WRITTEN PROBLEM
Exactly reproduce each line of the listing that follows.

AVAILABLE DATA

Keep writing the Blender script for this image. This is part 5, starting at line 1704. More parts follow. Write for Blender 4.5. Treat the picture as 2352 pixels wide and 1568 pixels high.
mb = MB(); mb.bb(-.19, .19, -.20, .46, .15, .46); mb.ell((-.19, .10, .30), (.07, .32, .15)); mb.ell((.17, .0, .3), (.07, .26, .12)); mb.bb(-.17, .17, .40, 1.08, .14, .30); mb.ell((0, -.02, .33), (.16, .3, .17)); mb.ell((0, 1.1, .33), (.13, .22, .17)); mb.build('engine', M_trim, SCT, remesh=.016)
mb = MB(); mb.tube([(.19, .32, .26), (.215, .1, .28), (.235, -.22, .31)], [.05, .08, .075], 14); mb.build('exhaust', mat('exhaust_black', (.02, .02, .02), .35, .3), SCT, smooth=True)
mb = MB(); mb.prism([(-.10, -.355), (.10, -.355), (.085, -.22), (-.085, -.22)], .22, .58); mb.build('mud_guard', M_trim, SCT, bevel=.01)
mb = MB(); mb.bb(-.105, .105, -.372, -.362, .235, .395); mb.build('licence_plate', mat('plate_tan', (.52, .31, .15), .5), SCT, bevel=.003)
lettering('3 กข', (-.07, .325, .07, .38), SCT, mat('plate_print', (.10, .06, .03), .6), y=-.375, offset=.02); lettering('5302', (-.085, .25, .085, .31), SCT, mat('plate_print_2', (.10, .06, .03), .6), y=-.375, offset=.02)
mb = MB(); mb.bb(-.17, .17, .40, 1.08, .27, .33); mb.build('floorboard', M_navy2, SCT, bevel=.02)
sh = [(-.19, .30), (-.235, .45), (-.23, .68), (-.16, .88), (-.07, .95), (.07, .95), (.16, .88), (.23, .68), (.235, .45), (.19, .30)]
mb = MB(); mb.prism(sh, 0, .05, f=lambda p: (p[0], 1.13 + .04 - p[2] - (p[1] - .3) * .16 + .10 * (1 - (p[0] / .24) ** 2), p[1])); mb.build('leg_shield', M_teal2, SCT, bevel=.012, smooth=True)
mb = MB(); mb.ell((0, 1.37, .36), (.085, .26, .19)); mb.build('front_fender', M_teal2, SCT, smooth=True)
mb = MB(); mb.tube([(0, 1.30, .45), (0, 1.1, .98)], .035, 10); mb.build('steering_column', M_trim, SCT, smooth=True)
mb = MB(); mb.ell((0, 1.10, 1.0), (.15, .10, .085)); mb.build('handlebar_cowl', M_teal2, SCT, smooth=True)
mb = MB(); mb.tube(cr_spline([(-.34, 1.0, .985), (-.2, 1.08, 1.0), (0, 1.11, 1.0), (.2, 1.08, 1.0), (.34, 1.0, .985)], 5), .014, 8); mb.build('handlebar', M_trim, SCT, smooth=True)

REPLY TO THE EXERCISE
Keep writing the Blender script for this image. This is part 5, starting at line 1704. More parts follow. Write for Blender 4.5. Treat the picture as 2352 pixels wide and 1568 pixels high.
mb = MB(); mb.bb(-.19, .19, -.20, .46, .15, .46); mb.ell((-.19, .10, .30), (.07, .32, .15)); mb.ell((.17, .0, .3), (.07, .26, .12)); mb.bb(-.17, .17, .40, 1.08, .14, .30); mb.ell((0, -.02, .33), (.16, .3, .17)); mb.ell((0, 1.1, .33), (.13, .22, .17)); mb.build('engine', M_trim, SCT, remesh=.016)
mb = MB(); mb.tube([(.19, .32, .26), (.215, .1, .28), (.235, -.22, .31)], [.05, .08, .075], 14); mb.build('exhaust', mat('exhaust_black', (.02, .02, .02), .35, .3), SCT, smooth=True)
mb = MB(); mb.prism([(-.10, -.355), (.10, -.355), (.085, -.22), (-.085, -.22)], .22, .58); mb.build('mud_guard', M_trim, SCT, bevel=.01)
mb = MB(); mb.bb(-.105, .105, -.372, -.362, .235, .395); mb.build('licence_plate', mat('plate_tan', (.52, .31, .15), .5), SCT, bevel=.003)
lettering('3 กข', (-.07, .325, .07, .38), SCT, mat('plate_print', (.10, .06, .03), .6), y=-.375, offset=.02); lettering('5302', (-.085, .25, .085, .31), SCT, mat('plate_print_2', (.10, .06, .03), .6), y=-.375, offset=.02)
mb = MB(); mb.bb(-.17, .17, .40, 1.08, .27, .33); mb.build('floorboard', M_navy2, SCT, bevel=.02)
sh = [(-.19, .30), (-.235, .45), (-.23, .68), (-.16, .88), (-.07, .95), (.07, .95), (.16, .88), (.23, .68), (.235, .45), (.19, .30)]
mb = MB(); mb.prism(sh, 0, .05, f=lambda p: (p[0], 1.13 + .04 - p[2] - (p[1] - .3) * .16 + .10 * (1 - (p[0] / .24) ** 2), p[1])); mb.build('leg_shield', M_teal2, SCT, bevel=.012, smooth=True)
mb = MB(); mb.ell((0, 1.37, .36), (.085, .26, .19)); mb.build('front_fender', M_teal2, SCT, smooth=True)
mb = MB(); mb.tube([(0, 1.30, .45), (0, 1.1, .98)], .035, 10); mb.build('steering_column', M_trim, SCT, smooth=True)
mb = MB(); mb.ell((0, 1.10, 1.0), (.15, .10, .085)); mb.build('handlebar_cowl', M_teal2, SCT, smooth=True)
mb = MB(); mb.tube(cr_spline([(-.34, 1.0, .985), (-.2, 1.08, 1.0), (0, 1.11, 1.0), (.2, 1.08, 1.0), (.34, 1.0, .985)], 5), .014, 8); mb.build('handlebar', M_trim, SCT, smooth=True)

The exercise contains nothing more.